Tuesday, March 8, 2016

Joan of Arc

Joan of Arc (6 January c. 1412 – 30 May 1431), nicknamed "The Maid of Orléans" (French: La Pucelle d'Orléans) is considered a heroine of France for her role during the Lancastrian phase of the Hundred Years' War, and was canonized as a Roman Catholic saint

Joan said she received visions of the Archangel Michael, Saint Margaret, and Saint Catherine instructing her to support Charles VII and recover France from English domination late in the Hundred Years' War. 

The uncrowned King Charles VII sent Joan to the siege of Orléans as part of a relief mission. She gained prominence after the siege was lifted only nine days later. Several additional swift victories led to Charles VII's coronation at Reims

This long-awaited event boosted French morale and paved the way for the final French victory.

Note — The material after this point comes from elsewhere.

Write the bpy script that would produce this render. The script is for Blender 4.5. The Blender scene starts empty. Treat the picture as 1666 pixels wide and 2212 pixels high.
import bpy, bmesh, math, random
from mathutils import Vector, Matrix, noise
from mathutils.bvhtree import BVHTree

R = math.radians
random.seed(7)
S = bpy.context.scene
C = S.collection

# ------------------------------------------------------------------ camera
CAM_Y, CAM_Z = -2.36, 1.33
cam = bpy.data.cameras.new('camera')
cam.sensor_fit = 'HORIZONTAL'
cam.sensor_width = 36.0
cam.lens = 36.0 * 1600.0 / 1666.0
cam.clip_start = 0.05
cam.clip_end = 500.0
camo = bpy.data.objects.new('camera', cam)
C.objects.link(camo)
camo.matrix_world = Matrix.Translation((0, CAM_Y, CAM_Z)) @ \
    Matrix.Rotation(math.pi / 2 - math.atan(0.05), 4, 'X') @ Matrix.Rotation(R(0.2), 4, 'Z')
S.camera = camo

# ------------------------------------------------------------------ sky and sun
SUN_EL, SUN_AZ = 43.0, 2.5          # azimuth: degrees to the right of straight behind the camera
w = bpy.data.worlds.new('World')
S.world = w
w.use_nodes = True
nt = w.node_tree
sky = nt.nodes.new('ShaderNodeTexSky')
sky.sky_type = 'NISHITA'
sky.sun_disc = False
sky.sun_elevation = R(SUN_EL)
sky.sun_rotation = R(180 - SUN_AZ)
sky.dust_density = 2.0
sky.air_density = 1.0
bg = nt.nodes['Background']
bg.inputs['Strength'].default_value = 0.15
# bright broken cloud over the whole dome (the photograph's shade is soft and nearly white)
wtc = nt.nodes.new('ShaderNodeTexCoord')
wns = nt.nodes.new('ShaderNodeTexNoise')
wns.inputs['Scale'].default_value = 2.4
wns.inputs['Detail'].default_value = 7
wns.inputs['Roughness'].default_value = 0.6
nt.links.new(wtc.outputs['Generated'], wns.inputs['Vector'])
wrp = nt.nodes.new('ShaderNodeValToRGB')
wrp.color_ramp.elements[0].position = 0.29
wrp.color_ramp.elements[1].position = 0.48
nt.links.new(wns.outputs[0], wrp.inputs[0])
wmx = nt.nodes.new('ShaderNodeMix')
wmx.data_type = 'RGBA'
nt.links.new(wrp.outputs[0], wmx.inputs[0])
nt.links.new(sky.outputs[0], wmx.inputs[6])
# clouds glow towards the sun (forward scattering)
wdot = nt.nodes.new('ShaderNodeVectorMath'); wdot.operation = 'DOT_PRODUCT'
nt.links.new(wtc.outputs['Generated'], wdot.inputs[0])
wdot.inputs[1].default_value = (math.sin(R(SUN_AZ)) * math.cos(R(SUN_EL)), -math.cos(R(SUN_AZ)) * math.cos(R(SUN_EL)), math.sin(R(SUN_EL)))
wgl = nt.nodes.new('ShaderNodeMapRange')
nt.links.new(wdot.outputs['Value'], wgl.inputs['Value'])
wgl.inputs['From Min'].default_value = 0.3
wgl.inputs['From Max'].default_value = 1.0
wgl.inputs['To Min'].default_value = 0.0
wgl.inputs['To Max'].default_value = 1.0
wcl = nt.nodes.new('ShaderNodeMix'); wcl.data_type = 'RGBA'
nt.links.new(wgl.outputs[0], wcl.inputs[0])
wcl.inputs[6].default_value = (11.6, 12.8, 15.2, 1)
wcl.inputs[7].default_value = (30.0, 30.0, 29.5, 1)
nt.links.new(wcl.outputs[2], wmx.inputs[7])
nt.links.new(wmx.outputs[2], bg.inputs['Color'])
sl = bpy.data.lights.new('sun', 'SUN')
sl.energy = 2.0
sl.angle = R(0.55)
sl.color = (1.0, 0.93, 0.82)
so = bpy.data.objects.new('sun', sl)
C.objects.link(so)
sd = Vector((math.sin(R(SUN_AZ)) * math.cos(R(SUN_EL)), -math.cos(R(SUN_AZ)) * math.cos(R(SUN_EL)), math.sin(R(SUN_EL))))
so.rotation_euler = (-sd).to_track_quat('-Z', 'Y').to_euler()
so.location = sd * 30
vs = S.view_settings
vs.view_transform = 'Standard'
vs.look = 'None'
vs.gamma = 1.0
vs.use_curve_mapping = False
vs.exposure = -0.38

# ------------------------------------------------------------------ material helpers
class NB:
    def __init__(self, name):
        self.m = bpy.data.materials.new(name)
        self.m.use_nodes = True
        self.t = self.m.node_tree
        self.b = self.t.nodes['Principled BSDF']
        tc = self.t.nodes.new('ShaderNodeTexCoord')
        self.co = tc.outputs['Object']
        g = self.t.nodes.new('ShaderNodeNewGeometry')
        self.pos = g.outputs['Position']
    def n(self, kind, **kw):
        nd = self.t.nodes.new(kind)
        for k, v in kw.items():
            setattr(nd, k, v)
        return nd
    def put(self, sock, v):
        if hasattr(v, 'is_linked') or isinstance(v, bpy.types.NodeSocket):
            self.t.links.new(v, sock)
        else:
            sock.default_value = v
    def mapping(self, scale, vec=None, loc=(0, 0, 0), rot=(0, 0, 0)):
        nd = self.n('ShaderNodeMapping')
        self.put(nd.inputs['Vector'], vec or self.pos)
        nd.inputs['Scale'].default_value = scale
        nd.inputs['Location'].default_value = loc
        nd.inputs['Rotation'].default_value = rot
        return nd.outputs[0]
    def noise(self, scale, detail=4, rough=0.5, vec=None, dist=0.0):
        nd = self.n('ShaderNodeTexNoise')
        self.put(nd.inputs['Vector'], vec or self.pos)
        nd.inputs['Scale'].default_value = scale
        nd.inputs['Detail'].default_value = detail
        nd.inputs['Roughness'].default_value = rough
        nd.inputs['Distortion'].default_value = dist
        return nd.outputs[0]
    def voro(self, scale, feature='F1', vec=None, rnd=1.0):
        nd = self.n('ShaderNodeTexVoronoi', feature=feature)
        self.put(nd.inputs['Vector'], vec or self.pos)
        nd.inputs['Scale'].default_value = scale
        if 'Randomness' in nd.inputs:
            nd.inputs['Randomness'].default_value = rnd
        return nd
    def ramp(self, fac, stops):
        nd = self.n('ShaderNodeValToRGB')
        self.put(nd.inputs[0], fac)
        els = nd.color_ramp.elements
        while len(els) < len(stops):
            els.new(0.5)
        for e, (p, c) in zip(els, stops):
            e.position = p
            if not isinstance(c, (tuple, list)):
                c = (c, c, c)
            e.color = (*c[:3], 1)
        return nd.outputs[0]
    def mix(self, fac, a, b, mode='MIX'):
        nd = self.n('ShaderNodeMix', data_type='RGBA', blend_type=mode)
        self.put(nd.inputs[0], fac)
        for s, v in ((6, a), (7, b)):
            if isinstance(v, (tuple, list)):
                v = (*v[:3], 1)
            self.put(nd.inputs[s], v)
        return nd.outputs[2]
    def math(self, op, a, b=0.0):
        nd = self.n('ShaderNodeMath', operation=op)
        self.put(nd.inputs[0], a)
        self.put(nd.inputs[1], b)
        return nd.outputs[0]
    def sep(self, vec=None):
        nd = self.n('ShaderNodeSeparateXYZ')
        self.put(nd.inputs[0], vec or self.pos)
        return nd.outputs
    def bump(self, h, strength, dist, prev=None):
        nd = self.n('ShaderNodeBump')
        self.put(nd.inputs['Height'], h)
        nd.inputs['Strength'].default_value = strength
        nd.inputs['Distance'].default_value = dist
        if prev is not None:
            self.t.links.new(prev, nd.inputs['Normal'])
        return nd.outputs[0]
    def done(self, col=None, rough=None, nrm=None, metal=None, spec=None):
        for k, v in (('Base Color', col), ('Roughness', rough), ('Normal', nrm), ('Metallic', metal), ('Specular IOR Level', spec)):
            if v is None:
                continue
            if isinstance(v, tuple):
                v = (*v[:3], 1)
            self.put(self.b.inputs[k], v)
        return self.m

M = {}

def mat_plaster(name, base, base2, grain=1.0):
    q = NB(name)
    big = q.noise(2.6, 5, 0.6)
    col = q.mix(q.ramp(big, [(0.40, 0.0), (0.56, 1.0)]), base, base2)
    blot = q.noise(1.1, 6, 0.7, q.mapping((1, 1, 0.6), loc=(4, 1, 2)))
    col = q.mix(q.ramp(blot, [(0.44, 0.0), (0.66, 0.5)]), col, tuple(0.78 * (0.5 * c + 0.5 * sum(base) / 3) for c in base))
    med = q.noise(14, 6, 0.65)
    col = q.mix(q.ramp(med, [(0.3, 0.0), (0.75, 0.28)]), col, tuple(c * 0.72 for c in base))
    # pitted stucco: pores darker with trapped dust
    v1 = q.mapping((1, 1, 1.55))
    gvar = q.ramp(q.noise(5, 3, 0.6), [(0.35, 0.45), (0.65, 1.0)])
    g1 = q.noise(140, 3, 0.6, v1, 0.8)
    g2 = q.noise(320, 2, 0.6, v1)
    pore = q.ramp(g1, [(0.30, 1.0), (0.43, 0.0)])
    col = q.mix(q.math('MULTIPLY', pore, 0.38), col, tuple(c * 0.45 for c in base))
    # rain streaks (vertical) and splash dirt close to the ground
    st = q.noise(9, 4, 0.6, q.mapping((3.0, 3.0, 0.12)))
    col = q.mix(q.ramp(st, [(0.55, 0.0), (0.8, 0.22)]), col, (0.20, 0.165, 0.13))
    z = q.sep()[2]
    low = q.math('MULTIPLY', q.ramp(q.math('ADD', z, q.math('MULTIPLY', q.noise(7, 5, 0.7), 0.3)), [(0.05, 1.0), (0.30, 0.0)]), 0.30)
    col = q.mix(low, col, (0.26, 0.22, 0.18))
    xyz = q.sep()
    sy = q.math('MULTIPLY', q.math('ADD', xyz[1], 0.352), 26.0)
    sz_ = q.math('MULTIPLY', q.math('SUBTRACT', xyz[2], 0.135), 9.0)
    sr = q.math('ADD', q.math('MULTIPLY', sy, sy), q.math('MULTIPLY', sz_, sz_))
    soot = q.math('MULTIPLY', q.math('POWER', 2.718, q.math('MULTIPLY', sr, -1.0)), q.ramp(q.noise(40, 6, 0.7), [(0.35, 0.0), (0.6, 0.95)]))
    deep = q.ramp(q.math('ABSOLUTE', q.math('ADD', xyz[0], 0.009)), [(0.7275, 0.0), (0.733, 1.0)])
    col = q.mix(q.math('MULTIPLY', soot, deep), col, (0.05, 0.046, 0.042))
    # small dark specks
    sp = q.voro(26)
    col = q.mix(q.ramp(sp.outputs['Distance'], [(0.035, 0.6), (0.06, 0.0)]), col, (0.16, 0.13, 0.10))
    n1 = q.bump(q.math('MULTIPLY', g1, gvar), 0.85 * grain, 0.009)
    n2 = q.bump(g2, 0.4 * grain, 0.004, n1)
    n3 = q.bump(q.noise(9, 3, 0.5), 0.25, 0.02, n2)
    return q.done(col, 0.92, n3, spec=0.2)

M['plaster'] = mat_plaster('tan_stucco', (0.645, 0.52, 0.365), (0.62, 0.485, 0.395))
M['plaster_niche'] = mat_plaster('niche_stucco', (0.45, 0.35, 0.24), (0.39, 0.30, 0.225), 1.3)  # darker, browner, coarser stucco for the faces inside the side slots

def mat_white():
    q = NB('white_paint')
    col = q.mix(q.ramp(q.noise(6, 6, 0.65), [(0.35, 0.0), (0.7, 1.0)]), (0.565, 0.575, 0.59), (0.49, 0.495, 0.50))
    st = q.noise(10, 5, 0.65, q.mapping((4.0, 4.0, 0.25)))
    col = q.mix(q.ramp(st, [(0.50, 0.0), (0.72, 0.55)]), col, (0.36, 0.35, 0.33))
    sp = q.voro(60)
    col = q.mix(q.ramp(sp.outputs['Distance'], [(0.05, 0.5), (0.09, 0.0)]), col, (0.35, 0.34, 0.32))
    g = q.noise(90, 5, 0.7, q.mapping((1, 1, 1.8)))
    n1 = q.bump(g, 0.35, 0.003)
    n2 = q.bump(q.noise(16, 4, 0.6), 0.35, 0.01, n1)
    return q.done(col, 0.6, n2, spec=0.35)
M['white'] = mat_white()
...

On 23 May 1430, she was captured at Compiègne by the Burgundian faction which was allied with the English. She was later handed over to the English, and then put on trial by the pro-English Bishop of Beauvais Pierre Cauchon on a variety of charges. 

After Cauchon declared her guilty she was burned at the stake on 30 May 1431, dying at about nineteen years of age. Twenty-five years after her execution, an inquisitorial court authorized by Pope Callixtus III examined the trial, debunked the charges against her, pronounced her innocent, and declared her a martyr.